ZÜRICH (BLK) – Bernadette Conrad rezensiert in der „Neuen Zürcher Zeitung“ den Roman „Das Familientreffen“ von Anne Enright. Die Autorin wurde 2007 für das Buch mit dem Booker-Preis ausgezeichnet.
Die irische Familie Hegarty trifft sich anlässlich der Beerdigung von Liam, der Selbstmord begangen hat. Sein Unglück wird von seiner Schwester Veronica, der wütenden Ich-Erzählerin, beschrieben, ebenso wie das ihrer verbleibenden zehn Geschwister. Die Hegartys seien eher eine Not- als eine Schicksalsgemeinschaft, schreibt die Rezensentin. Die Geschichte dieser Not, die in Liams Tod gipfelte, führt zurück zu den Großeltern und einem bösen Geheimnis.

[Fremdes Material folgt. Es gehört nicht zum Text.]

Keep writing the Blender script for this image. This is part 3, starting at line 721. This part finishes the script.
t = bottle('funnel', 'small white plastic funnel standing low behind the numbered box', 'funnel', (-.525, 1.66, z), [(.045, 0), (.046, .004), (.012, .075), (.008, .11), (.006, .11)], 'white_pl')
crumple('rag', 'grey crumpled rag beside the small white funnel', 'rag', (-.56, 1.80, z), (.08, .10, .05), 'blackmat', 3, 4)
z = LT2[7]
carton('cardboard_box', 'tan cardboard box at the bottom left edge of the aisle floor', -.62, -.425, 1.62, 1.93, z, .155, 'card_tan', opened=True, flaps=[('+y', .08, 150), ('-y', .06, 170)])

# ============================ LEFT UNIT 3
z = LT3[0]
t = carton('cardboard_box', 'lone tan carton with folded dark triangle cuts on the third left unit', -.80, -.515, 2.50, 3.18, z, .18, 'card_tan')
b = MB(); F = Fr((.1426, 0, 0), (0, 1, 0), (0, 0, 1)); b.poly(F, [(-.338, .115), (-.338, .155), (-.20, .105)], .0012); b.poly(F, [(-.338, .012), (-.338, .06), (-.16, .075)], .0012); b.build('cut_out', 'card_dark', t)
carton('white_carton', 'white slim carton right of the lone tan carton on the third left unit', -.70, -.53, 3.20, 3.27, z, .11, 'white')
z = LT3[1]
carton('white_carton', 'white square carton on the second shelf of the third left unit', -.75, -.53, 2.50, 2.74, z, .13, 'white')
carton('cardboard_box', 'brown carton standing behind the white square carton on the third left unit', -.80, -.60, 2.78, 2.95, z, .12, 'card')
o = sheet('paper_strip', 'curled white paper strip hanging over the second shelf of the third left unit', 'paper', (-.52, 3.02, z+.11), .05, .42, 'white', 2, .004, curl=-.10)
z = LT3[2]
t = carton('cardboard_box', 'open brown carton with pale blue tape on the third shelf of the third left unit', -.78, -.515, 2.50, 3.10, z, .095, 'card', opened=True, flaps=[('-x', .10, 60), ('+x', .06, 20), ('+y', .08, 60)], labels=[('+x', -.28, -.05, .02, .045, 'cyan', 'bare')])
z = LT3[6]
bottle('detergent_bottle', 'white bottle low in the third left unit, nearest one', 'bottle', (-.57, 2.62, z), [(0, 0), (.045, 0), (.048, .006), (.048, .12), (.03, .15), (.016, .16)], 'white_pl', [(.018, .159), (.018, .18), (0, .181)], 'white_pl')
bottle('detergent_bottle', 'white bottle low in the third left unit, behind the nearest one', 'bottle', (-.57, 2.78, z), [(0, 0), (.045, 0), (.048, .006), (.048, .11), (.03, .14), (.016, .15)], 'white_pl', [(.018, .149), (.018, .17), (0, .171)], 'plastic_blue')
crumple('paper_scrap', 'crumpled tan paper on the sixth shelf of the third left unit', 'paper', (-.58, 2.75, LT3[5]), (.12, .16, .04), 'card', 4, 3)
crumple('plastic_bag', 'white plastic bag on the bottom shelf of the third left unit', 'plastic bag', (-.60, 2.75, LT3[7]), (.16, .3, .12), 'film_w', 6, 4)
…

Der Roman habe nicht nur eine private Dimension, meint die Rezensentin. Die unglückliche Familiengeschichte bewege sich auch um ein bedeutsames Stück irischer Geschichte, nämlich die katholische Strenge. Eine Tradition, die jede Menge alkoholisierte und sexualisierte Gewalt zugelassen habe, nicht aber eine offene Auseinandersetzung. Diese Auseinandersetzung hole Veronica im erinnernden und vergegenwärtigenden Selbstgespräch nach, schreibt die Rezensentin. Der Roman sei durchaus pathetisch und inspirierend, allerdings sprachlich nicht immer geglückt. Bei Veronica werde nicht klar, ob die Wut oder die Liebe für ihren Bruder das stärkere Gefühl sei. (bah/dan)
Literaturangaben:
ENRIGHT, ANNE: Das Familientreffen. Roman. Übersetzt aus dem Englischen von Hans-Christian Oeser. Deutsche Verlags-Anstalt, München 2008. 344 S., 19,95 €.